HKSM

Sensitivity analysis tests how changes in a single input affect a project outcome while holding other inputs constant. It highlights which variables have the greatest influence so the team can focus risk responses and monitoring on what matters most.

Key Points

• Varies one input at a time to see its effect on a chosen outcome (e.g., cost, schedule, NPV).
• Helps prioritize critical assumptions and risks that drive the most change.
• Often visualized with a tornado diagram to rank variables by impact.
• Supports quantitative risk analysis, estimating, and scenario planning.
• Relies on credible ranges for inputs (e.g., optimistic, most likely, pessimistic).
• Complements but does not replace probabilistic methods like Monte Carlo.

Purpose of Analysis

To identify which uncertain inputs most influence project outcomes so that management attention, contingency, and risk responses are focused where they yield the greatest benefit.

Method Steps

• Select the outcome metric to test (e.g., total cost, finish date, benefit value).
• List candidate input variables and define realistic ranges or discrete scenarios for each.
• Hold all inputs constant at their baseline and vary one input across its range.
• Record the outcome change at each bound for that input; repeat for all inputs.
• Rank inputs by magnitude of outcome change; create a tornado diagram if useful.
• Translate findings into actions: refine estimates, add reserves, or plan risk responses.

Inputs Needed

• Baseline model or estimate linking inputs to the chosen outcome.
• List of uncertain inputs and their plausible ranges or scenarios.
• Assumptions and constraints that define fixed versus variable factors.
• Historical data, expert judgment, or market intelligence to set input ranges.
• Risk register entries that describe key drivers and potential responses.
• Tooling (e.g., spreadsheet, scheduling or cost model) to run calculations.

Outputs Produced

• Ranked list of inputs by their impact on the outcome.
• Impact ranges showing how the outcome changes at input bounds.
• Tornado diagram or similar visualization (optional but common).
• Recommendations for risk responses, contingency, and further analysis.
• Updated assumptions and documentation of input ranges tested.

Interpretation Tips

• Focus on high-impact drivers first; they offer the best leverage for control.
• Check that input ranges are realistic; exaggerated ranges distort priorities.
• Remember it is a one-factor-at-a-time view; interactions among variables are not shown.
• Use results to refine estimates and trigger targeted risk responses.
• Pair with scenario or probabilistic analysis when dependencies are important.

Example

A project cost model depends on labor rate, productivity, and material price.

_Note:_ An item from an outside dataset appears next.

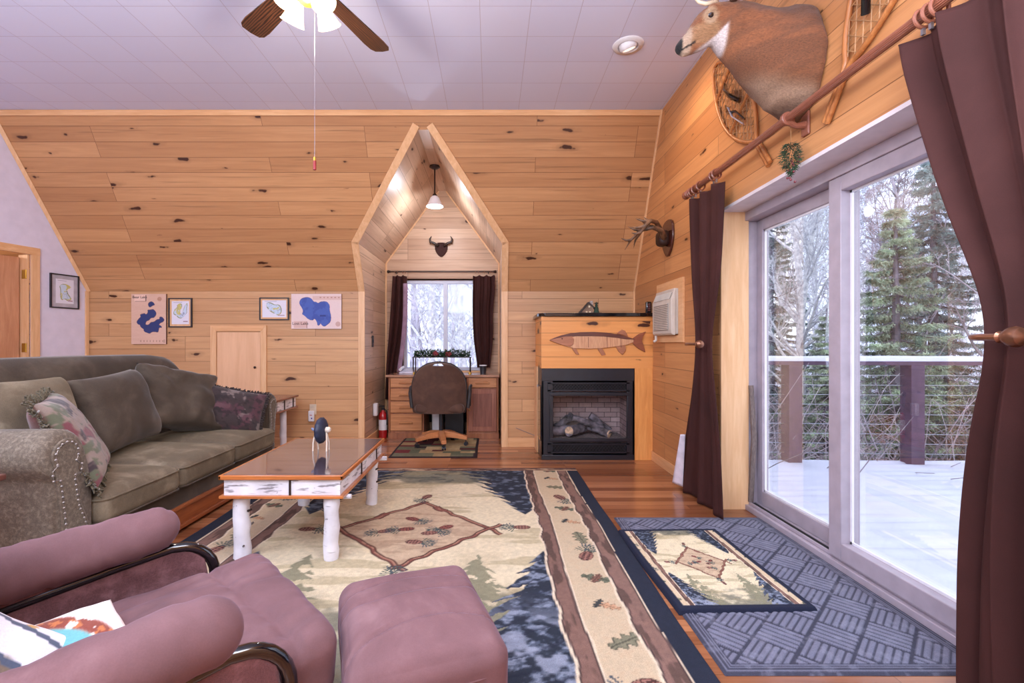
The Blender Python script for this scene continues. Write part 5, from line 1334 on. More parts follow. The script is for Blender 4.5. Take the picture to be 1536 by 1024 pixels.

The team varies each input between optimistic and pessimistic bounds while holding the others at baseline. The tornado diagram shows productivity has the largest impact on total cost, followed by material price, then labor rate. The team decides to pilot process improvements (to stabilize productivity) and negotiates price locks with suppliers.

Pitfalls

• Using arbitrary ranges without data or expert validation.
• Ignoring correlations between inputs that move together in reality.
• Overlooking non-linear effects when the model only assumes linearity.
• Assuming results are precise; they are only as good as the model and inputs.
• Failing to convert insights into concrete risk responses and monitoring.

PMP Example Question

A project manager wants to identify which uncertain cost driver most affects the total project budget. Which technique should they use to vary one input at a time and compare the change in total cost?

1. Expected monetary value analysis.
2. Sensitivity analysis.
3. Cause-and-effect diagram.
4. Delphi technique.

Correct Answer: B — Sensitivity analysis

Explanation: Sensitivity analysis varies one input at a time to see its effect on the outcome and rank drivers by impact. The other options serve different purposes.